If I switch to spawn_blocking instead, I can't pass it an async function, so the do_something_with_res can't .await. Obviously I can return the processed data out of the task and do the do_something_with_res after the loop, but the actual code in the task goes back and forth between block/async/block/async multiple times. So was looking for something more general.
I've tried using Rayon instead of within tokio, but I end up not parallelizing as far as I'd like. Since the blocking calls can take time, they can clog up the thread pool as well, and since they're mixed in with async calls, would be nice to take advantage of the tokio runtime I'm already working within...
The regular Tokio worker thread pool, and Rayon's thread pool, are both designed around the assumption that each task they run is either busy using the CPU, or yielding. If you put blocking-on-network tasks on either of them, you're going to get poor performance. You need to use something other than a thread pool that has been sized for CPU parallelism.
spawn_blocking() is a good way to do that. In order to interact with async code from within the blocking task, you can call Handle::block_on(). (If you use a non-Tokio thread pool, e.g. rayon::spawn(), then be sure to call Handle::current() to get the handle from Tokio before you spawn, otherwise there will be no Tokio runtime context available.)
Note that the number of max_blocking_threads also affects how your spawn_blocking tasks execute.
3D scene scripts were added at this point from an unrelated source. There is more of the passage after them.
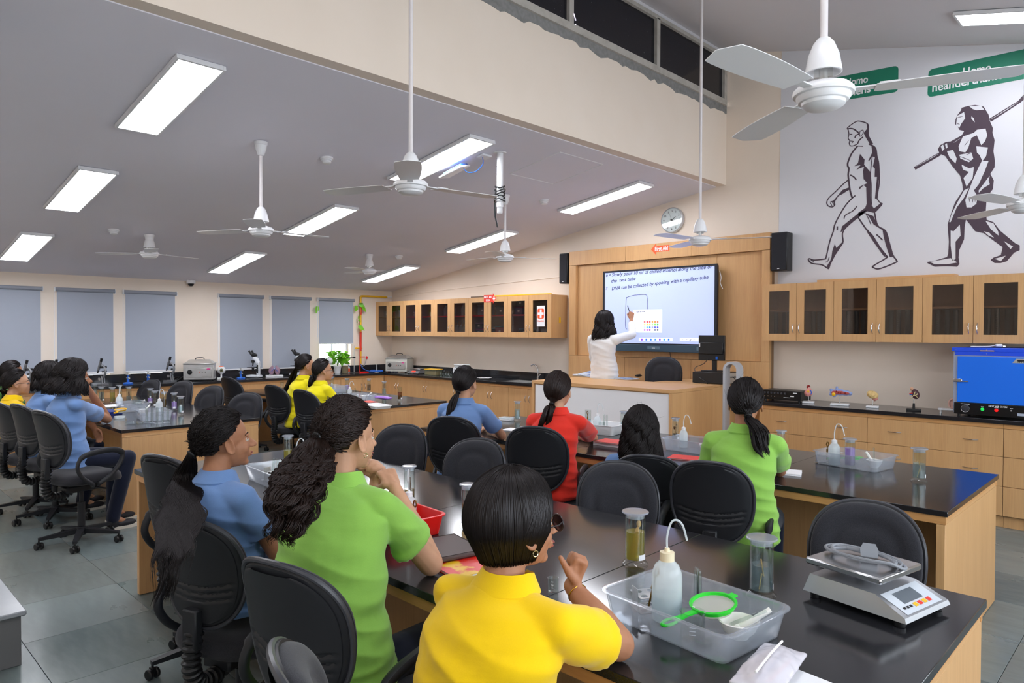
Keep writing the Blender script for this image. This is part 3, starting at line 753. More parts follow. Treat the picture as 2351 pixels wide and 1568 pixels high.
# ================================================================ PEOPLE
def remesh(mb, name, vox, sm=4, disp=None, fac=.5):
    o = D.objects.new('tmp', mb.mesh('tmp', 0)); COL.objects.link(o)
    r = o.modifiers.new('r', 'REMESH'); r.mode = 'VOXEL'; r.voxel_size = vox; r.use_smooth_shade = True
    s_ = o.modifiers.new('s', 'SMOOTH'); s_.factor = fac; s_.iterations = sm
    bpy.context.view_layer.update()
    me = D.meshes.new_from_object(o.evaluated_get(bpy.context.evaluated_depsgraph_get())); me.name = name
    D.objects.remove(o)
    if disp:
        n = len(me.vertices); co = np.empty(n*3); me.vertices.foreach_get('co', co); co = co.reshape(n, 3)
        no = np.empty(n*3); me.vertices.foreach_get('normal', no); no = no.reshape(n, 3)
        co += no*np.array([disp(p) for p in co])[:, None]; me.vertices.foreach_set('co', co.ravel()); me.update()
    return me
def skin(name, c, c2): return tex(mat(name, c, .5, spec=.35), nscale=30, c2=c2, amt=.35)
SKINS = [skin('skin_warm_brown', 'B07C5E', '9A6548'), skin('skin_light_brown', 'C99A7C', 'B58263'), skin('skin_deep_brown', '96644A', '7F523A')]
def hairmat(name, c, c2):
    m = D.materials.new(name); m.use_nodes = True; N = m.node_tree.nodes; L = m.node_tree.links; N.remove(N['Principled BSDF'])
    tc = N.new('ShaderNodeTexCoord'); n = N.new('ShaderNodeTexNoise'); n.inputs['Scale'].default_value = 45; L.new(tc.outputs['Object'], n.inputs['Vector'])
    r = N.new('ShaderNodeMix'); r.data_type = 'RGBA'; r.inputs[6].default_value = (*lin(c), 1); r.inputs[7].default_value = (*lin(c2), 1); L.new(n.outputs[0], r.inputs[0])
    d = N.new('ShaderNodeBsdfDiffuse'); L.new(r.outputs[2], d.inputs[0]); g = N.new('ShaderNodeBsdfGlossy'); g.inputs['Roughness'].default_value = .38; g.inputs[0].default_value = (.75, .72, .75, 1)
    mx = N.new('ShaderNodeMixShader'); mx.inputs[0].default_value = .035; L.new(d.outputs[0], mx.inputs[1]); L.new(g.outputs[0], mx.inputs[2]); L.new(mx.outputs[0], N['Material Output'].inputs[0]); return m
HAIRM = hairmat('black_hair', '0D0A09', '191412'); HAIRB = hairmat('dark_brown_hair', '18100D', '2A1D17')
eyew = mat('eye_white', 'CFC8C0', .45); iris = mat('iris', '241812', .2); lipm = mat('lips', '9A5347', .45)
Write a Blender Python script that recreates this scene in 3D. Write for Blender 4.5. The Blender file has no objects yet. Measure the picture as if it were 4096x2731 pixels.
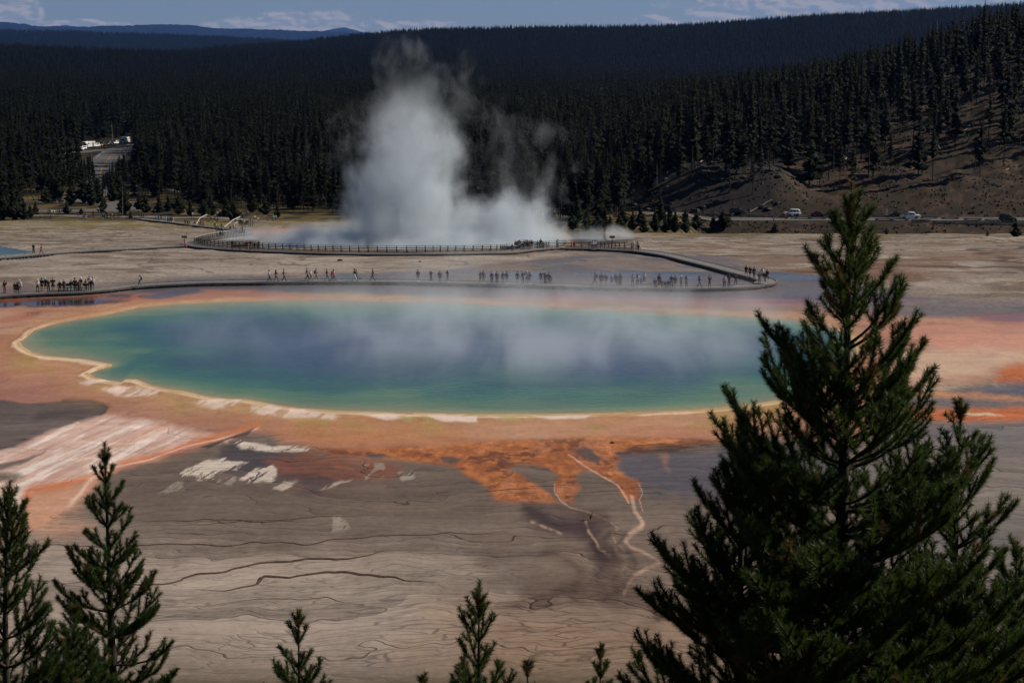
import bpy, math, random
import numpy as np
from mathutils import Vector, Matrix
random.seed(7)
rng = np.random.default_rng(11)
SC = bpy.context.scene
COL = SC.collection

# ------------------------------------------------------------------ camera
F, CX, CY, YH, CZ = 7200.0, 2048.0, 1365.5, 220.0, 31.0
PIT = math.atan((CY - YH) / F)
cam = bpy.data.cameras.new('camera'); cam_o = bpy.data.objects.new('camera', cam); COL.objects.link(cam_o)
cam.sensor_width = 36.0; cam.lens = 36.0 * F / 4096.0
cam.clip_start = 0.5; cam.clip_end = 90000
cam_o.location = (0, 0, CZ); cam_o.rotation_euler = (math.pi / 2 - PIT, 0, 0)
SC.camera = cam_o

# ------------------------------------------------------------------ light, sky, exposure
SUN_EL, SUN_AZ = math.radians(36), math.radians(74)
S = Vector((math.sin(SUN_AZ) * math.cos(SUN_EL), math.cos(SUN_AZ) * math.cos(SUN_EL), math.sin(SUN_EL)))
sun = bpy.data.lights.new('sun', 'SUN'); sun.energy = 4.4; sun.angle = math.radians(0.5); sun.color = (1.0, 0.91, 0.78)
sun_o = bpy.data.objects.new('sun', sun); COL.objects.link(sun_o)
sun_o.rotation_euler = S.to_track_quat('Z', 'Y').to_euler(); sun_o.location = (200, 100, 300)
SC.view_settings.view_transform = 'Standard'; SC.view_settings.look = 'None'
SC.view_settings.exposure = 0.05; SC.view_settings.gamma = 1.0; SC.view_settings.use_curve_mapping = False
SC.render.engine = 'CYCLES'
cy = SC.cycles
cy.use_adaptive_sampling = True; cy.adaptive_threshold = 0.02
cy.use_denoising = True
try: cy.denoiser = 'OPENIMAGEDENOISE'
except Exception: pass
cy.max_bounces = 5; cy.diffuse_bounces = 2; cy.glossy_bounces = 2; cy.transmission_bounces = 2; cy.volume_bounces = 2
cy.transparent_max_bounces = 8; cy.volume_max_steps = 256; cy.caustics_reflective = False; cy.caustics_refractive = False

# ------------------------------------------------------------------ node helper
class Nd:
    """node expression builder"""
    def __init__(s, tree): s.t = tree; s.n = tree.nodes; s.l = tree.links
    def new(s, ty, **kw):
        n = s.n.new(ty)
        for k, v in kw.items(): setattr(n, k, v)
        return n
    def put(s, sock, v):
        if isinstance(v, X): s.l.new(v.s, sock)
        elif hasattr(v, 'is_output'): s.l.new(v, sock)
        else: sock.default_value = v
    def m(s, op, a, b=None, c=None, clamp=False):
        n = s.new('ShaderNodeMath', operation=op, use_clamp=clamp)
        s.put(n.inputs[0], a)
        if b is not None: s.put(n.inputs[1], b)
        if c is not None: s.put(n.inputs[2], c)
        return X(s, n.outputs[0])
    def ss(s, v, a, b, lo=0.0, hi=1.0, smooth=True):
        n = s.new('ShaderNodeMapRange', interpolation_type='SMOOTHSTEP' if smooth else 'LINEAR')
        s.put(n.inputs['Value'], v); s.put(n.inputs['From Min'], a); s.put(n.inputs['From Max'], b)
        s.put(n.inputs['To Min'], lo); s.put(n.inputs['To Max'], hi)
        return X(s, n.outputs[0])
    def noise(s, vec, scale, detail=3.0, rough=0.55, dist=0.0):
        n = s.new('ShaderNodeTexNoise'); s.put(n.inputs['Vector'], vec)
        n.inputs['Scale'].default_value = scale; n.inputs['Detail'].default_value = detail
        n.inputs['Roughness'].default_value = rough; n.inputs['Distortion'].default_value = dist
        return X(s, n.outputs[0])
    def vec(s, x, y, z):
        n = s.new('ShaderNodeCombineXYZ'); s.put(n.inputs[0], x); s.put(n.inputs[1], y); s.put(n.inputs[2], z)
        return n.outputs[0]
    def sep(s, v):
        n = s.new('ShaderNodeSeparateXYZ'); s.put(n.inputs[0], v)
        return [X(s, o) for o in n.outputs]
    def mix(s, f, a, b, mode='MIX'):
        n = s.new('ShaderNodeMix', data_type='RGBA', blend_type=mode)
        s.put(n.inputs[0], f); s.put(n.inputs[6], a); s.put(n.inputs[7], b)
        return n.outputs[2]
    def curve(s, v, pts):
        """piecewise linear value through a colour ramp-free chain of map ranges"""
        n = s.new('ShaderNodeFloatCurve')
        x0, x1 = pts[0][0], pts[-1][0]; ys = [p[1] for p in pts]; y0, y1 = min(ys), max(ys)
        cv = n.mapping.curves[0]
        q = [((p[0] - x0) / (x1 - x0), (p[1] - y0) / (y1 - y0 + 1e-9)) for p in pts]
        cv.points[0].location = q[0]; cv.points[1].location = q[-1]
        for a in q[1:-1]: cv.points.new(*a)
        n.mapping.update()
        s.put(n.inputs['Value'], s.ss(v, x0, x1, smooth=False))
        return X(s, n.outputs[0]) * (y1 - y0) + y0
class X:
    def __init__(s, h, sock): s.h = h; s.s = sock
    def __add__(s, o): return s.h.m('ADD', s, o)
    __radd__ = __add__
    def __sub__(s, o): return s.h.m('SUBTRACT', s, o)
    def __rsub__(s, o): return s.h.m('SUBTRACT', o, s)
    def __mul__(s, o): return s.h.m('MULTIPLY', s, o)
    __rmul__ = __mul__
    def __truediv__(s, o): return s.h.m('DIVIDE', s, o)
    def __pow__(s, o): return s.h.m('POWER', s, o)
    def abs(s): return s.h.m('ABSOLUTE', s)
    def frac(s): return s.h.m('FRACT', s)
    def max(s, o): return s.h.m('MAXIMUM', s, o)
    def min(s, o): return s.h.m('MINIMUM', s, o)
    def clamp(s): return s.h.m('ADD', s, 0.0, clamp=True)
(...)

The default is 512, so you're unlikely to hit it unless you've got a lot of work to do, but if it does come up, you might want to impose an explicit limit in your application logic, because tasks waiting to run still take up memory, network servers may not appreciate too many incoming connections, and you've only got so many CPU cores anyway — so at that point you may find that overall throughput is improved by intentionally queueing things within your application logic rather than throwing everything you've got at Tokio.